Write the listing below out again exactly, dropping the images.

— Start Provided material —

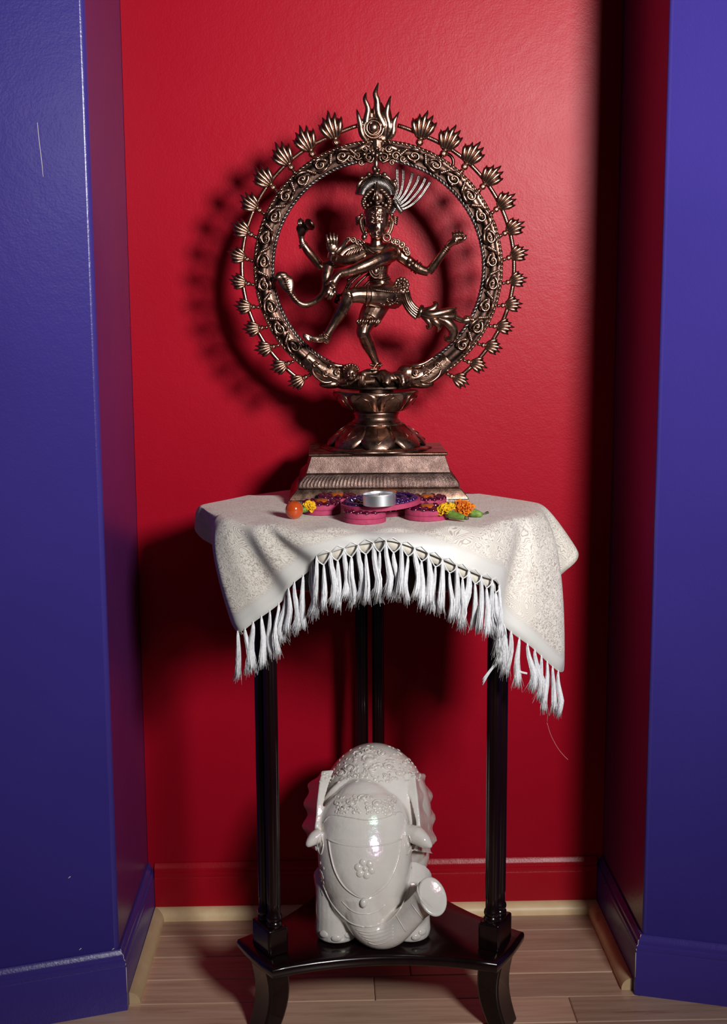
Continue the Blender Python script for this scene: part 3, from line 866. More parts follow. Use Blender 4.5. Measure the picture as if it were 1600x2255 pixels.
# viewer-right front arm sweeping across the chest
cap([(868,556,D0-.008),(852,564,D0-.030),(830,572,D0-.046),(800,586,D0-.056),(772,597,D0-.060),(748,603,D0-.062)], [17.5,17,15.5,13.5,10.5,7], 4, 16)
cap([(748,603,D0-.062),(740,612,D0-.064),(733,624,D0-.065)], [7,8,8.5], 4, 12); ball((731,626,D0-.065), (8.5,6,13), M=Matrix.Rotation(math.radians(-22), 4, 'Y'))
for i, (x0, y0, x1, y1, x2, y2) in enumerate(((726,632,721,645,716,655),(730,635,726,649,721,660),(734,636,731,650,727,660),(737,634,736,645,733,655))):
    cap([(x0,y0,D0-.066),(x1,y1,D0-.070),(x2,y2,D0-.064)], [3.4,3.1,2.1], 4, 8)
cap([(738,617,D0-.066),(726,620,D0-.072),(716,628,D0-.070)], [4.2,3.4,2.2], 3, 8)
# features of the face
def face(p, r, M=None): ball((p[0], p[1], D0+p[2]), r, None, M)
cap([(828,483,D0-.0255),(828.2,496,D0-.030),(828.3,502,D0-.0335)], [2.2,2.7,3.6], 3, 10)   # nose
face((825,503,-.029), (2.2,2.4,1.9)); face((831.6,503,-.029), (2.2,2.4,1.9))
face((828,510,-.0295), (5.6,2.6,1.7)); face((828,513.4,-.029), (4.6,2.6,1.8)); face((828,521,-.0228), (6.5,5,4))
for sx in (-1, 1):
    face((828+sx*10,489.5,-.0225), (5.8,3.4,3.0)); cap([(828+sx*4,486,D0-.0255),(828+sx*10,484.6,D0-.0255),(828+sx*16,487,D0-.0215)], [1.0,1.3,.8], 3, 8)
    cap([(828+sx*3.5,481.5,D0-.0265),(828+sx*10,478.6,D0-.0265),(828+sx*18,482,D0-.021)], [1.2,1.7,1.0], 3, 8)
    face((828+sx*11.5,501,-.0178), (7,5,7))
    cap([(829+sx*26,484,D0+.002),(829+sx*30,490,D0+.002),(829+sx*28,500,D0+.002)], [4,4.5,3])
    for yy in (466,470.5,475): cap([(828+sx*4,yy,D0-.027),(828+sx*11,yy-.6,D0-.0258),(828+sx*17,yy+.8,D0-.022)], [1.1,1.2,.9], 3, 8)
face((828,474,-.028), (2.6,2.4,6.2)); face((828,460,-.027), (4.8,4,5.2))
dancer = put('dancing_figure', remesh(mb, .00095, 2, 'dancing_figure', .5), M_BRZS, statue)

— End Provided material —

**Exercise output**
Continue the Blender Python script for this scene: part 3, from line 866. More parts follow. Use Blender 4.5. Measure the picture as if it were 1600x2255 pixels.
# viewer-right front arm sweeping across the chest
cap([(868,556,D0-.008),(852,564,D0-.030),(830,572,D0-.046),(800,586,D0-.056),(772,597,D0-.060),(748,603,D0-.062)], [17.5,17,15.5,13.5,10.5,7], 4, 16)
cap([(748,603,D0-.062),(740,612,D0-.064),(733,624,D0-.065)], [7,8,8.5], 4, 12); ball((731,626,D0-.065), (8.5,6,13), M=Matrix.Rotation(math.radians(-22), 4, 'Y'))
for i, (x0, y0, x1, y1, x2, y2) in enumerate(((726,632,721,645,716,655),(730,635,726,649,721,660),(734,636,731,650,727,660),(737,634,736,645,733,655))):
    cap([(x0,y0,D0-.066),(x1,y1,D0-.070),(x2,y2,D0-.064)], [3.4,3.1,2.1], 4, 8)
cap([(738,617,D0-.066),(726,620,D0-.072),(716,628,D0-.070)], [4.2,3.4,2.2], 3, 8)
# features of the face
def face(p, r, M=None): ball((p[0], p[1], D0+p[2]), r, None, M)
cap([(828,483,D0-.0255),(828.2,496,D0-.030),(828.3,502,D0-.0335)], [2.2,2.7,3.6], 3, 10)   # nose
face((825,503,-.029), (2.2,2.4,1.9)); face((831.6,503,-.029), (2.2,2.4,1.9))
face((828,510,-.0295), (5.6,2.6,1.7)); face((828,513.4,-.029), (4.6,2.6,1.8)); face((828,521,-.0228), (6.5,5,4))
for sx in (-1, 1):
    face((828+sx*10,489.5,-.0225), (5.8,3.4,3.0)); cap([(828+sx*4,486,D0-.0255),(828+sx*10,484.6,D0-.0255),(828+sx*16,487,D0-.0215)], [1.0,1.3,.8], 3, 8)
    cap([(828+sx*3.5,481.5,D0-.0265),(828+sx*10,478.6,D0-.0265),(828+sx*18,482,D0-.021)], [1.2,1.7,1.0], 3, 8)
    face((828+sx*11.5,501,-.0178), (7,5,7))
    cap([(829+sx*26,484,D0+.002),(829+sx*30,490,D0+.002),(829+sx*28,500,D0+.002)], [4,4.5,3])
    for yy in (466,470.5,475): cap([(828+sx*4,yy,D0-.027),(828+sx*11,yy-.6,D0-.0258),(828+sx*17,yy+.8,D0-.022)], [1.1,1.2,.9], 3, 8)
face((828,474,-.028), (2.6,2.4,6.2)); face((828,460,-.027), (4.8,4,5.2))
dancer = put('dancing_figure', remesh(mb, .00095, 2, 'dancing_figure', .5), M_BRZS, statue)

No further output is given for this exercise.